Print the lines of the data, starting with the first, up to and including the line where "COL = scene.collection" appears.

------ Information supplied ------

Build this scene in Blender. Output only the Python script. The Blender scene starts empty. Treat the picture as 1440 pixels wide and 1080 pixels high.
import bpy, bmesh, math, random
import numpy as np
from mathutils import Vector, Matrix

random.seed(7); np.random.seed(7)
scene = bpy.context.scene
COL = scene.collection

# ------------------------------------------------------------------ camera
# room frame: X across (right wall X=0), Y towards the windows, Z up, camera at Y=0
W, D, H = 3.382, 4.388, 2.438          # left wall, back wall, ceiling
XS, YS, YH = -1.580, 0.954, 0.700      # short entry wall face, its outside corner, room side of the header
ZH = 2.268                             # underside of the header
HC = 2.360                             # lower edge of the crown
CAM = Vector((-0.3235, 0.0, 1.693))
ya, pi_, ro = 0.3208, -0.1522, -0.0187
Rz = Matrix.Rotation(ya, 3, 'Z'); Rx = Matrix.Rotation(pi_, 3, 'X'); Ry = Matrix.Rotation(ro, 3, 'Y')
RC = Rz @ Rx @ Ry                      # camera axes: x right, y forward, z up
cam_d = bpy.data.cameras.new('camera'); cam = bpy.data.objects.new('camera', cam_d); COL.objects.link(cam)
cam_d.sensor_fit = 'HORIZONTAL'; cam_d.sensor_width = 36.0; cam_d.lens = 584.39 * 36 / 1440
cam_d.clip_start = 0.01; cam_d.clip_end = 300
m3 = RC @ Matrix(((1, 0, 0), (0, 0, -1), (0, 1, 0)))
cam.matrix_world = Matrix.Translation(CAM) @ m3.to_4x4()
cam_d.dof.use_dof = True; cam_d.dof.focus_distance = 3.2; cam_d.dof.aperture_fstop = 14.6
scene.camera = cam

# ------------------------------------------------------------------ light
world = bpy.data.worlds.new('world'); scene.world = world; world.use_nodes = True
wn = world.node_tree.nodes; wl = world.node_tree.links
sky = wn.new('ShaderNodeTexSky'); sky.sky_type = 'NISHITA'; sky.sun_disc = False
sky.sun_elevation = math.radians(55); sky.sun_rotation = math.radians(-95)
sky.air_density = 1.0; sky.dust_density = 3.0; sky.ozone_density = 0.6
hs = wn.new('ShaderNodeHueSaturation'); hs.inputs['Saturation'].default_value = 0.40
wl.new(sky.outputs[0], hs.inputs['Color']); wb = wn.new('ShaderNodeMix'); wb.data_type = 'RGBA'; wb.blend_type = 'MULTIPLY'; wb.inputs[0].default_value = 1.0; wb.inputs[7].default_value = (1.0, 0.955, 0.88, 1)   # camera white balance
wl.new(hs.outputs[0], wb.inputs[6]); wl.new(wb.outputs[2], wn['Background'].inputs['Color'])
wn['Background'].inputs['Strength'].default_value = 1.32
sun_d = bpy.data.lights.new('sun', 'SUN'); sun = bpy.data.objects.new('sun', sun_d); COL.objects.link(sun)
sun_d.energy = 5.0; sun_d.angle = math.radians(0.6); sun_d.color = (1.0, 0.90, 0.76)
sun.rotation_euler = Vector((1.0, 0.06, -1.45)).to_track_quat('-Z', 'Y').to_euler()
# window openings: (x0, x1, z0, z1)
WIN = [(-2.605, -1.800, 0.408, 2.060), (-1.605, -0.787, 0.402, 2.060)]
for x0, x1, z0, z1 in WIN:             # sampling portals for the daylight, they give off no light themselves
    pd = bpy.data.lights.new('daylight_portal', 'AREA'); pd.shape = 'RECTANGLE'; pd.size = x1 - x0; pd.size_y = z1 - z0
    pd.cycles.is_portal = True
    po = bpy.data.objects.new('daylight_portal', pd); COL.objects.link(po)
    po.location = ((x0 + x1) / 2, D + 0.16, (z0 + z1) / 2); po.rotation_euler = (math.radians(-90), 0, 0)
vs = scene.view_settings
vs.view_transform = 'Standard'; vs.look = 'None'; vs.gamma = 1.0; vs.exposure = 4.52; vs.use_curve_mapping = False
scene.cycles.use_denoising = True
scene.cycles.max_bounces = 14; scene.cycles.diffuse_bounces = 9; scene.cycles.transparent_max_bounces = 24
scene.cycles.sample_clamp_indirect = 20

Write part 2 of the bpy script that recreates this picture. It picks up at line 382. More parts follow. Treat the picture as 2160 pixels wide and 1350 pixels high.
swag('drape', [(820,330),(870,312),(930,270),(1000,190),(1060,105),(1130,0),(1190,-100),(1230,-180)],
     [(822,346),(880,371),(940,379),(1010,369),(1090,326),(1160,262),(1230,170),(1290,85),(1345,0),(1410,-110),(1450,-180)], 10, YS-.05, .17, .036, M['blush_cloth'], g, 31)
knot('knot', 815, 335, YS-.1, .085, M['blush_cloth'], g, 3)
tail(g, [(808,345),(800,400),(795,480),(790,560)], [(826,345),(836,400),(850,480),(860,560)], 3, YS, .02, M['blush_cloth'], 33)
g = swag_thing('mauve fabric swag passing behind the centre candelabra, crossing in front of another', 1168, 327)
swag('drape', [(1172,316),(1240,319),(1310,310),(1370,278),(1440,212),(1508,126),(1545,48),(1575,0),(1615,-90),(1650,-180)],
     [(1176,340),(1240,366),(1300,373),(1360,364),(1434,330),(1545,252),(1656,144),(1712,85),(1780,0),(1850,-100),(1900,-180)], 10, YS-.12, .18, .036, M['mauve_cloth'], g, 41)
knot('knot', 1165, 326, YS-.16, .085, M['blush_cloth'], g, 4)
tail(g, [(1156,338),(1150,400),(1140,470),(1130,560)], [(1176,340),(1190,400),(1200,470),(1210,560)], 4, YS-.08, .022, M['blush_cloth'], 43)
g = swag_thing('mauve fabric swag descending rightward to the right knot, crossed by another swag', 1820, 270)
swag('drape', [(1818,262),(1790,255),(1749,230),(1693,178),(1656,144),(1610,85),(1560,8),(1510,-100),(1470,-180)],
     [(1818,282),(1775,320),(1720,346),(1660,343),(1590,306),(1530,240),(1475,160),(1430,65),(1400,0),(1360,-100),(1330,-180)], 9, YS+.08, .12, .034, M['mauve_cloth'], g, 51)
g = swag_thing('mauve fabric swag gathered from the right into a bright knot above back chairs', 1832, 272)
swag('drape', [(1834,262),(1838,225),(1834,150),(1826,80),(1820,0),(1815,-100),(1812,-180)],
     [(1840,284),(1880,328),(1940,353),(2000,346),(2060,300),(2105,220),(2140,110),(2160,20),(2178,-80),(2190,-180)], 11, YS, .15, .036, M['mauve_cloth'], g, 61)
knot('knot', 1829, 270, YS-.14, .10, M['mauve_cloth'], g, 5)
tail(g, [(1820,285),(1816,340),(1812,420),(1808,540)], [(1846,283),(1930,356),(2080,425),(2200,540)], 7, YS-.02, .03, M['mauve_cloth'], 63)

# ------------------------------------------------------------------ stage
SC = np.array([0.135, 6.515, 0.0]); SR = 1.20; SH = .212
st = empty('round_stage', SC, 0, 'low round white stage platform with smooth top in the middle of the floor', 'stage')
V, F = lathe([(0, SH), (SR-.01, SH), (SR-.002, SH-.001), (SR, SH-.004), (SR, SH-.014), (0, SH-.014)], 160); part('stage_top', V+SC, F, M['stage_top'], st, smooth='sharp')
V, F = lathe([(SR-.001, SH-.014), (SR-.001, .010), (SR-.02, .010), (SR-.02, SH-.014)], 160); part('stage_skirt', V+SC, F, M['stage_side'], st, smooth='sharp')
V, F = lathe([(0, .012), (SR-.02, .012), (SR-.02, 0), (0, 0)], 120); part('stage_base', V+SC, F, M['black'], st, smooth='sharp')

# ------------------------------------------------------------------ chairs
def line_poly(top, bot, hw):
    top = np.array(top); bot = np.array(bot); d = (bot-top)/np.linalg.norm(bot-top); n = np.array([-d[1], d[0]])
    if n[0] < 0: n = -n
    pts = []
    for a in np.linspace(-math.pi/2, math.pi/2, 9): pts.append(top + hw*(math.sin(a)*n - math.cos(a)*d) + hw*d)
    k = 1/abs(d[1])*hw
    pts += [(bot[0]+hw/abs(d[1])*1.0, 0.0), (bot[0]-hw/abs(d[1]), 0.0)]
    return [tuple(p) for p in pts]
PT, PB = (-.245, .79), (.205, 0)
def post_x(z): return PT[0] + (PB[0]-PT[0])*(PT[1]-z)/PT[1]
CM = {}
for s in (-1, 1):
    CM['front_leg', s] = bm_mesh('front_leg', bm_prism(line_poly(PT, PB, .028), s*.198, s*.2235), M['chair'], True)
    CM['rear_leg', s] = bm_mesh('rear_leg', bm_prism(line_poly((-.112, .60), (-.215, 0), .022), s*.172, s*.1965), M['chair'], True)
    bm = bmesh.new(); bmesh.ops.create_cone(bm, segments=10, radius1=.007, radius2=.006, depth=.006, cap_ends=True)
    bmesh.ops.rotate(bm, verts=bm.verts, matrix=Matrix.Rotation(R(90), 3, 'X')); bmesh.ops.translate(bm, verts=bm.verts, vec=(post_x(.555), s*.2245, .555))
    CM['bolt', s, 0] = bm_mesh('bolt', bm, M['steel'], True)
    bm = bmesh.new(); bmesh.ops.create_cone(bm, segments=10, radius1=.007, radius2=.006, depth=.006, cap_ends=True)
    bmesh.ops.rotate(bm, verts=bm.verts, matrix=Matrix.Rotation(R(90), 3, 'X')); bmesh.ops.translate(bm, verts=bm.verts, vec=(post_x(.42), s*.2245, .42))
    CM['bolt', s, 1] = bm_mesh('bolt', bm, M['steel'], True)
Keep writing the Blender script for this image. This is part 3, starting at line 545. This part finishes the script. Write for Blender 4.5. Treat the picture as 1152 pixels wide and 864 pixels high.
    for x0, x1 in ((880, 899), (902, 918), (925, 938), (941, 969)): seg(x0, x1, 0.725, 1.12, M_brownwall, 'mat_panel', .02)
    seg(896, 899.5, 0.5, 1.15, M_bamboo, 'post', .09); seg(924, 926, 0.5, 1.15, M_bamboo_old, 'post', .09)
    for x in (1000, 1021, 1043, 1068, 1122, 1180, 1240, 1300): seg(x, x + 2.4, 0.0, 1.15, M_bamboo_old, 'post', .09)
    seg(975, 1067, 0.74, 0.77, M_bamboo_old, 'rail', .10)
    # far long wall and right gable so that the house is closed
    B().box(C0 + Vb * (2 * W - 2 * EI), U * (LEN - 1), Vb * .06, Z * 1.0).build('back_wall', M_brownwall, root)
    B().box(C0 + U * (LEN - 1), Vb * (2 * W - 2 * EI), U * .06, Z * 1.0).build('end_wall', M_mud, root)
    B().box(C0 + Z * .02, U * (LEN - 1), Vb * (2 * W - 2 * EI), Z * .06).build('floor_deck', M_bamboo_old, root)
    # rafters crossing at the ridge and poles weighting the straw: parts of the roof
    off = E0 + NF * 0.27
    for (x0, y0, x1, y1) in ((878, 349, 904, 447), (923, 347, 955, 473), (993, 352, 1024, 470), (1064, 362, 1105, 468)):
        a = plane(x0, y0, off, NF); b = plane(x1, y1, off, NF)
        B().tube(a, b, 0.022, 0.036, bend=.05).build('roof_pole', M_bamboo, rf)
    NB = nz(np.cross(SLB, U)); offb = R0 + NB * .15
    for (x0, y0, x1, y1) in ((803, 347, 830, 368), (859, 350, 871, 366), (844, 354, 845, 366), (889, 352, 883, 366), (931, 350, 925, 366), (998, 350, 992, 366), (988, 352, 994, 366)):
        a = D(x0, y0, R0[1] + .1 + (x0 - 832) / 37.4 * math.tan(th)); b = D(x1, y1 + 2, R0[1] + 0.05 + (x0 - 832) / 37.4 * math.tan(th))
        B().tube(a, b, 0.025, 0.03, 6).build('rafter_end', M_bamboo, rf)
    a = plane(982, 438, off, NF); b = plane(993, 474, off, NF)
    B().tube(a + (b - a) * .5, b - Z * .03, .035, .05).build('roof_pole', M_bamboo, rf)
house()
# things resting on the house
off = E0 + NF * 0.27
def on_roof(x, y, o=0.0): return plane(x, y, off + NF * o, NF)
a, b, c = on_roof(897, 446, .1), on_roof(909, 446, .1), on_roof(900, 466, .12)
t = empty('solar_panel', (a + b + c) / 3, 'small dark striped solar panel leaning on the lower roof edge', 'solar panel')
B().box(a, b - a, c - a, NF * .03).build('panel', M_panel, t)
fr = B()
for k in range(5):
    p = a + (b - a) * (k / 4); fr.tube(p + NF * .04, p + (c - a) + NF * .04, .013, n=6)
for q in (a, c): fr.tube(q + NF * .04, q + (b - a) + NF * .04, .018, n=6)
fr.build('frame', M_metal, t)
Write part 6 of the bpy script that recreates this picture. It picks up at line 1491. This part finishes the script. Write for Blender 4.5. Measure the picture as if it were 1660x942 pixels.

------

### Complete output
Build this scene in Blender. Output only the Python script. The Blender scene starts empty. Treat the picture as 1440 pixels wide and 1080 pixels high.
import bpy, bmesh, math, random
import numpy as np
from mathutils import Vector, Matrix

random.seed(7); np.random.seed(7)
scene = bpy.context.scene
COL = scene.collection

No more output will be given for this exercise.